● TASK STATEMENT
Images are not part of the copy; write out the rest of the data exactly as given.

● SOURCE MATERIAL
——————————
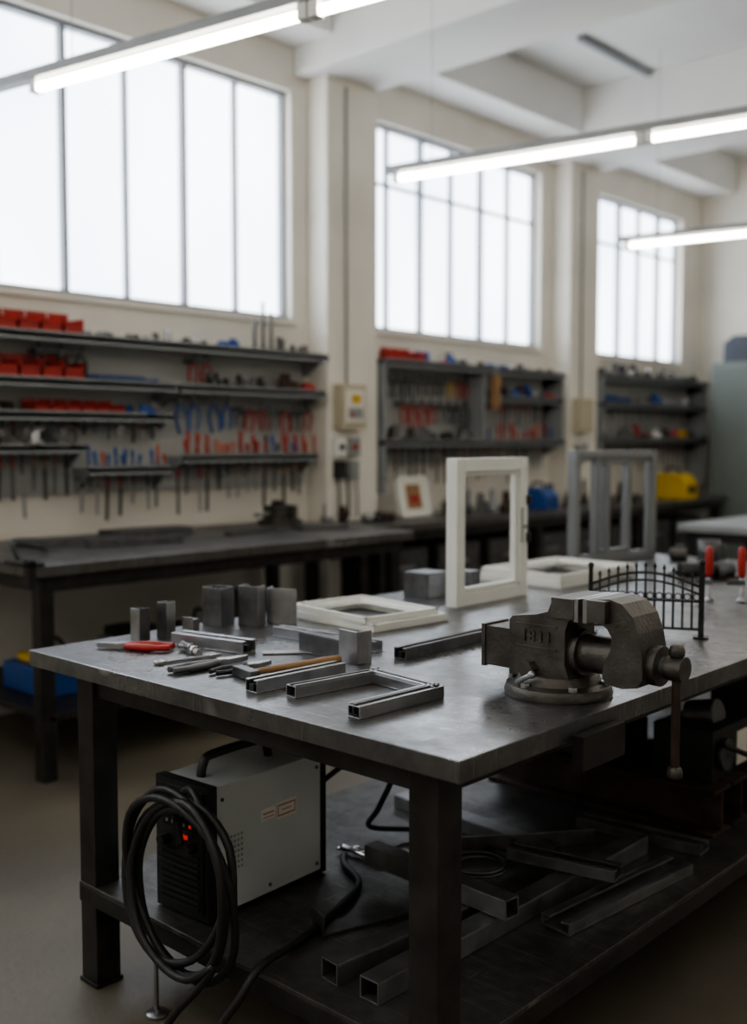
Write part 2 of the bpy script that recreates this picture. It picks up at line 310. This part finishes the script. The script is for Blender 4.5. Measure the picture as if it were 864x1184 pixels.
b=B(); b.box(-5.055,-5.03,6.85,6.95,1.72,2.0,WOOD); b.box(-5.03,-5.02,6.86,6.94,1.74,1.98,WOOD); b.cyl((-5.022,6.9,1.95),(-5.015,6.9,1.95),.012,YELLOW); b.done('wooden_level')
b=B(); xx=-5.1
b.box(xx,xx+.09,5.12,5.36,1.56,1.86,BOARD); b.box(xx+.09,xx+.10,5.15,5.33,1.60,1.82,PAPER); b.box(xx+.1,xx+.105,5.2,5.29,1.73,1.79,YELLOW); b.box(xx+.1,xx+.106,5.17,5.31,1.63,1.70,GREY); b.cyl((xx+.1,5.2,1.65),(xx+.115,5.2,1.65),.014,RED)
for k in range(2): b.box(xx,xx+.05,5.10+k*.13,5.21+k*.13,1.37,1.50,[WHITE,GREY][k]); b.cyl((xx+.05,5.155+k*.13,1.435),(xx+.065,5.155+k*.13,1.435),.022,[BLACK,RED][k])
for k in range(2): b.box(xx,xx+.05,5.12+k*.13,5.20+k*.13,1.22,1.34,[BLACK,GREY][k])
for k,yy in enumerate((5.15,5.24,5.33)): b.tube([(xx+.02,yy,1.23),(xx+.03,yy,1.1),(xx+.02,yy+.01,.95)],.008,[BLACK,RUBBER,GREY][k])
b.cyl((xx+.015,5.24,1.86),(xx+.015,5.24,3.85),.010,GREY,seg=8)
b.done('electrical_switch_box',.003)
b=B(); xx=-5.1; b.box(xx,xx+.08,8.12,8.35,1.55,1.85,BOARD); b.box(xx,xx+.06,8.15,8.3,1.3,1.45,GREY); b.cyl((xx+.015,8.24,1.85),(xx+.015,8.24,3.85),.010,GREY,seg=8); b.done('electrical_switch_box',.003)
b=B(); T=TR(-4.98,5.68,.925,0,0,-12)
b.box(-.01,.01,0,.34,0,.30,PAPER,T)
for (a,c,d,e) in [(0,.34,0,.028),(0,.34,.272,.30),(0,.028,0,.30),(.312,.34,0,.30)]: b.box(.008,.02,a,c,d,e,WHITE,T)
b.box(.0105,.013,.09,.25,.06,.24,WOOD,T); b.box(.0135,.015,.12,.22,.10,.16,RED,T); b.done('framed_notice')
b=B()
for (x,y,l,w,rz) in [(-4.75,2.85,.5,.12,60),(-4.5,3.1,.5,.03,75),(-4.9,3.45,.5,.16,85),(-4.6,3.95,.4,.05,100),(-4.55,4.45,.3,.18,70)]: b.box(-l/2,l/2,-w/2,w/2,.95,.97+.03*random.random(),DSTEEL,TR(x,y,0,rz))
b.done('steel_plate_offcuts',.002)
b=B(); T=TR(-4.98,4.52,.95); b.box(-.08,.08,-.12,.12,0,.03,CAST,T); b.box(-.06,.06,-.09,.02,.03,.12,CAST,T); b.box(-.06,.06,.05,.1,.03,.12,CAST,T); b.cyl((0,-.2,.07),(0,.1,.07),.015,STEEL,T=T); b.box(-.05,.05,-.03,.01,.12,.15,CAST,T); b.done('machine_vise',.004)
b=B(); b.tube([(-4.2,2.30,.96),(-4.25,2.3,1.03),(-4.35,2.45,1.0),(-4.5,2.6,.962)],.010,BLACK); b.box(-4.06,-4.02,2.24,2.28,.86,.98,BLACK); b.box(-4.22,-4.02,2.24,2.32,.95,.965,BLACK); b.done('clamp_bracket',.003)
clutter('pipe_vise_parts',5.05,5.55,.92,5,DK,.14,-5.15,-4.8); clutter('cast_fittings',6.15,7.15,.92,9,DK+[GREY],.22,-5.15,-4.8); clutter('gearbox_parts',7.6,9.2,.92,14,DK+[BLUE],.24,-5.15,-4.8)
b=B(); T=TR(-4.92,7.35,.92,10); b.prism([(-.12,0),(.12,0),(.12,.10),(.05,.17),(-.08,.17),(-.12,.1)],-.13,.13,BLUE,T@Matrix.Rotation(pi/2,4,'X')); b.tube([(-.08,0,.17),(-.05,0,.21),(.02,0,.21),(.05,0,.17)],.01,BLACK,T=T); b.done('blue_tool_case',.01)
b=B(); T=TR(-4.85,9.55,.92,0); b.prism([(-.2,0),(.2,0),(.2,.15),(.12,.24),(-.12,.24),(-.2,.16)],-.13,.13,YELLOW,T@Matrix.Rotation(pi/2,4,'X')); b.tube([(-.08,0,.24),(-.05,0,.29),(.05,0,.29),(.08,0,.24)],.012,BLACK,T=T); b.box(.2,.205,-.08,.08,.06,.12,BLACK,T); b.done('yellow_tool_case',.015)
b=B(); b.box(-4.9,-3.4,10.45,10.98,.0,2.28,CAB)
for x in (-4.88,-4.14): b.box(x,x+.72,10.43,10.45,.08,2.24,CAB); b.box(x+.62,x+.64,10.41,10.43,1.0,1.2,BLACK)
b.done('metal_cabinet',.006)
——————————
● RESULT
Write part 2 of the bpy script that recreates this picture. It picks up at line 310. This part finishes the script. The script is for Blender 4.5. Measure the picture as if it were 864x1184 pixels.
b=B(); b.box(-5.055,-5.03,6.85,6.95,1.72,2.0,WOOD); b.box(-5.03,-5.02,6.86,6.94,1.74,1.98,WOOD); b.cyl((-5.022,6.9,1.95),(-5.015,6.9,1.95),.012,YELLOW); b.done('wooden_level')
b=B(); xx=-5.1
b.box(xx,xx+.09,5.12,5.36,1.56,1.86,BOARD); b.box(xx+.09,xx+.10,5.15,5.33,1.60,1.82,PAPER); b.box(xx+.1,xx+.105,5.2,5.29,1.73,1.79,YELLOW); b.box(xx+.1,xx+.106,5.17,5.31,1.63,1.70,GREY); b.cyl((xx+.1,5.2,1.65),(xx+.115,5.2,1.65),.014,RED)
for k in range(2): b.box(xx,xx+.05,5.10+k*.13,5.21+k*.13,1.37,1.50,[WHITE,GREY][k]); b.cyl((xx+.05,5.155+k*.13,1.435),(xx+.065,5.155+k*.13,1.435),.022,[BLACK,RED][k])
for k in range(2): b.box(xx,xx+.05,5.12+k*.13,5.20+k*.13,1.22,1.34,[BLACK,GREY][k])
for k,yy in enumerate((5.15,5.24,5.33)): b.tube([(xx+.02,yy,1.23),(xx+.03,yy,1.1),(xx+.02,yy+.01,.95)],.008,[BLACK,RUBBER,GREY][k])
b.cyl((xx+.015,5.24,1.86),(xx+.015,5.24,3.85),.010,GREY,seg=8)
b.done('electrical_switch_box',.003)
b=B(); xx=-5.1; b.box(xx,xx+.08,8.12,8.35,1.55,1.85,BOARD); b.box(xx,xx+.06,8.15,8.3,1.3,1.45,GREY); b.cyl((xx+.015,8.24,1.85),(xx+.015,8.24,3.85),.010,GREY,seg=8); b.done('electrical_switch_box',.003)
b=B(); T=TR(-4.98,5.68,.925,0,0,-12)
b.box(-.01,.01,0,.34,0,.30,PAPER,T)
for (a,c,d,e) in [(0,.34,0,.028),(0,.34,.272,.30),(0,.028,0,.30),(.312,.34,0,.30)]: b.box(.008,.02,a,c,d,e,WHITE,T)
b.box(.0105,.013,.09,.25,.06,.24,WOOD,T); b.box(.0135,.015,.12,.22,.10,.16,RED,T); b.done('framed_notice')
b=B()
for (x,y,l,w,rz) in [(-4.75,2.85,.5,.12,60),(-4.5,3.1,.5,.03,75),(-4.9,3.45,.5,.16,85),(-4.6,3.95,.4,.05,100),(-4.55,4.45,.3,.18,70)]: b.box(-l/2,l/2,-w/2,w/2,.95,.97+.03*random.random(),DSTEEL,TR(x,y,0,rz))
b.done('steel_plate_offcuts',.002)
b=B(); T=TR(-4.98,4.52,.95); b.box(-.08,.08,-.12,.12,0,.03,CAST,T); b.box(-.06,.06,-.09,.02,.03,.12,CAST,T); b.box(-.06,.06,.05,.1,.03,.12,CAST,T); b.cyl((0,-.2,.07),(0,.1,.07),.015,STEEL,T=T); b.box(-.05,.05,-.03,.01,.12,.15,CAST,T); b.done('machine_vise',.004)
b=B(); b.tube([(-4.2,2.30,.96),(-4.25,2.3,1.03),(-4.35,2.45,1.0),(-4.5,2.6,.962)],.010,BLACK); b.box(-4.06,-4.02,2.24,2.28,.86,.98,BLACK); b.box(-4.22,-4.02,2.24,2.32,.95,.965,BLACK); b.done('clamp_bracket',.003)
clutter('pipe_vise_parts',5.05,5.55,.92,5,DK,.14,-5.15,-4.8); clutter('cast_fittings',6.15,7.15,.92,9,DK+[GREY],.22,-5.15,-4.8); clutter('gearbox_parts',7.6,9.2,.92,14,DK+[BLUE],.24,-5.15,-4.8)
b=B(); T=TR(-4.92,7.35,.92,10); b.prism([(-.12,0),(.12,0),(.12,.10),(.05,.17),(-.08,.17),(-.12,.1)],-.13,.13,BLUE,T@Matrix.Rotation(pi/2,4,'X')); b.tube([(-.08,0,.17),(-.05,0,.21),(.02,0,.21),(.05,0,.17)],.01,BLACK,T=T); b.done('blue_tool_case',.01)
b=B(); T=TR(-4.85,9.55,.92,0); b.prism([(-.2,0),(.2,0),(.2,.15),(.12,.24),(-.12,.24),(-.2,.16)],-.13,.13,YELLOW,T@Matrix.Rotation(pi/2,4,'X')); b.tube([(-.08,0,.24),(-.05,0,.29),(.05,0,.29),(.08,0,.24)],.012,BLACK,T=T); b.box(.2,.205,-.08,.08,.06,.12,BLACK,T); b.done('yellow_tool_case',.015)
b=B(); b.box(-4.9,-3.4,10.45,10.98,.0,2.28,CAB)
for x in (-4.88,-4.14): b.box(x,x+.72,10.43,10.45,.08,2.24,CAB); b.box(x+.62,x+.64,10.41,10.43,1.0,1.2,BLACK)
b.done('metal_cabinet',.006)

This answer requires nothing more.